The amortization was concluded as of March 31, 1995 with a final expense of
$42,763.
On February 13, 1995, the Company and Mr. Neil Berman entered into a
Subscription, Option and Warrant and Option Extension Agreement. Under the
terms of the agreement, Mr. Berman agreed to purchase 200,000 restricted
shares of Common Stock for a price of $100,000 on or before March 1, 1995 (the
"Part I" shares). If the Part I shares were purchased, then Mr. Berman could
purchase, in whole or in part, an additional 145,000 restricted shares of the
Company's Common Stock at $.50 per share if funds were received by the Company
on or before March 30, 1995, or at 50% of the market price for such Common
Stock on the day preceding the day funds are received by the Company as to
funds received after March 30, 1995 (the "Part II" shares), provided, however
that the Part II shares must be purchased on or before March 13, 1996. The
Company and Mr. Berman are currently disputing shares of stock that are due
and owing; however, the Company has identified and offered, through its legal
counsel, to issue 352,443 shares of its restricted Common Stock.
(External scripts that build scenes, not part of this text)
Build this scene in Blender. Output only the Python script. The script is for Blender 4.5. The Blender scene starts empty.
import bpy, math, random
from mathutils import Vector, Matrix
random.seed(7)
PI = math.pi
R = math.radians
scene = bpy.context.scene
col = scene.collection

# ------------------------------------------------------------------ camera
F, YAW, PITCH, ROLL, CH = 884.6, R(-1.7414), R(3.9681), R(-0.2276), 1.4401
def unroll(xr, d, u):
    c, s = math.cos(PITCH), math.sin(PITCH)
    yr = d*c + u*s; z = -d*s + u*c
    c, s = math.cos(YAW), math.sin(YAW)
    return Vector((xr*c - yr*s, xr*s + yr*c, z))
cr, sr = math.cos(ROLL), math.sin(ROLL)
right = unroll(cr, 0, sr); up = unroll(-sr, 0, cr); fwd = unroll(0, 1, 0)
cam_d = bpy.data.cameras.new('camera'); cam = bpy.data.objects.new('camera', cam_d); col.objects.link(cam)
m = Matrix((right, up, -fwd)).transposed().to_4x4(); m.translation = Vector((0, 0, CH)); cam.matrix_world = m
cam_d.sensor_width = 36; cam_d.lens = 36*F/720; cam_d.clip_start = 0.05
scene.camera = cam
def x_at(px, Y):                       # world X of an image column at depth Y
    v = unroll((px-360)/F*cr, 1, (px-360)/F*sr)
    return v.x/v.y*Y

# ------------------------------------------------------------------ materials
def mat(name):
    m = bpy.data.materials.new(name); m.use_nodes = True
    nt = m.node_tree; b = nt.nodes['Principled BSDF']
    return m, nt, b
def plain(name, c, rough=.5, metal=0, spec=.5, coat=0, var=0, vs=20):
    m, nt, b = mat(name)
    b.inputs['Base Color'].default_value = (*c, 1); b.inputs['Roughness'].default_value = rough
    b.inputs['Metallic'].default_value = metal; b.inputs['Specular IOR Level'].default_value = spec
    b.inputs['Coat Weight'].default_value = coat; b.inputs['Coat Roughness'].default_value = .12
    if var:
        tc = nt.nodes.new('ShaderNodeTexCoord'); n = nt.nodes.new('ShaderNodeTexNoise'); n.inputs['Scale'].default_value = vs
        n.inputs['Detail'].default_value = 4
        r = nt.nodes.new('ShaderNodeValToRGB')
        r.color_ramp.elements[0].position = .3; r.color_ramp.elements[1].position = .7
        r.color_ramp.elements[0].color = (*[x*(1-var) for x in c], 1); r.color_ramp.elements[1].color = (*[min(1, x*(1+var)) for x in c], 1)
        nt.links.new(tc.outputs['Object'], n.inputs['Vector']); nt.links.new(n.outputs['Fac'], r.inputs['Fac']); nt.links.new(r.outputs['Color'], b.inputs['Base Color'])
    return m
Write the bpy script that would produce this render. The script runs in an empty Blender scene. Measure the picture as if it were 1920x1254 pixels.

On March 7, 1995, the Company sold 71,529 shares of restricted Common
Stock to J. Robert Cade for a consideration of $50,000.
In April, 1995, The Company entered into an agreement for corporate
finance, financial, financial public relations and other advisory services for
twenty-four months with an unrelated company. The Company issued the
consultant an option to purchase up to 300,000 shares. The contract was
terminated in June, 1995 and no purchase warrants were executed.
In June, 1995 a former officer and director of the Company loaned the
Company $10,000 due July 15, 1995.
Effective June 1, 1995, the Company reached a settlement agreement with a
former officer and director of the Company. Under the terms of this
agreement, the Company would assume certain obligations and the former officer
and director released all rights against the Company.
Effective June 15, 1995 the Company entered into a Satisfaction and
Release Agreement with Arnold L. Zimmerman, former CEO of the Company. Under
the terms of the Satisfaction and Release Agreement, Mr. Zimmerman released
all rights against the Company including all stock appreciation rights and
options to purchase common stock of the Company as well as all rights to
receive further consulting fees under a consulting agreement with the Company
dated November 9, 1994, in exchange for the issuance of 125,000 common shares
of the company.
Effective July 16, 1995, the Company reached a release agreement with
AQUA Partnership for a promissory note which was due and payable March 15,
1995. Under the terms of the release, the Company has agreed to pay any
principal and interest owed by November 15, 1995.
For the quarter ended September 30, 1995, the Company sold 455,500 shares
of restricted common stock to a number of non-related individuals for a total
consideration of $149,925.
(10) Subsequent Events:
On October 12, 1995, the Company incorporated in the State of Georgia a
wholly-owned subsidiary, Vision 21, Inc.. Vision 21, Inc.. will market the
Company's telecommunications products and services via network marketing.
GLOBAL TELEMEDIA INTERNATIONAL, INC.
f/k/a PHOENIX ADVANCED TECHNOLOGY, INC.
(Registrant)
Date: November 14, 1995
Roderick A. McClain
_________________________________
Roderick A. McClain, President & CEO
EXHIBIT 11
STATEMENT RE: COMPUTATION OF PER SHARE EARNINGS
Net gain/(loss) per common share is based on the weighted average number
of shares outstanding during the periods. Those stock options, SARs and
warrants outstanding that are anti-dilutive have been excluded in determining
net loss per share and the weighted average number of shares outstanding.